I have been audited, but that was after we were incorporated. The business rents part of the house from the humans, who declare the rent as income and deduct hydro, insurance etc for that fraction of the house. The written Canadian rules are very clear that you can do it by square feet, by "one room out of 5 so 20%", or anything else that seems reasonable. We don't depreciate the house as an expense since that would mess with our taxes when we sell it.
From talking to other people who do this it seems like reasonable claims will be accepted and unreasonable ones will be checked with a quick audit. If you write on a laptop, you don't need 95% of a 5000 square foot house with only 5% for non business activity, right? (I do know one person who, on getting a very high valuation for his home property taxes, double what he thought it was worth, sold it to his company who then let him live in it at a drastically reduced rent in exchange for being the "super" and maintaining it. I have a feeling he was eventually audited. Don't do that sort of thing and you'll be fine.)

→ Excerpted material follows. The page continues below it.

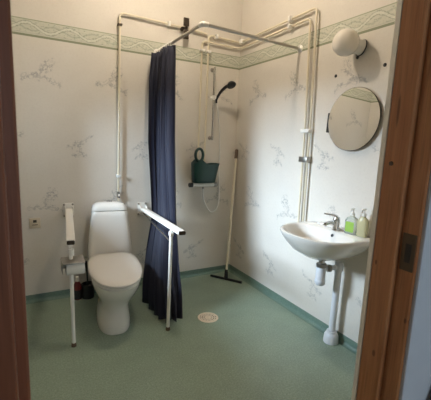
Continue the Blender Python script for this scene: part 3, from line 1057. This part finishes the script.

It doesn't matter that you could take your laptop anywhere or even that you do take your laptop anywhere, or that you can take a phone call in any room. While our audit was underway we left the office, which has desks and office chairs and filing cabinets and whiteboards, to go get certain more confidential files that the auditor wanted, and there was no "aha you do part of your work in the rest of the house as well!" moment because that's not a thing. What is a thing is, do you use this space to work in? And if you do, you do.
As to whether you use the room for anything else, if it is your main place of business it is ok to also use the room for something else. If you have a main place of business elsewhere then this home space must be exclusively for the business.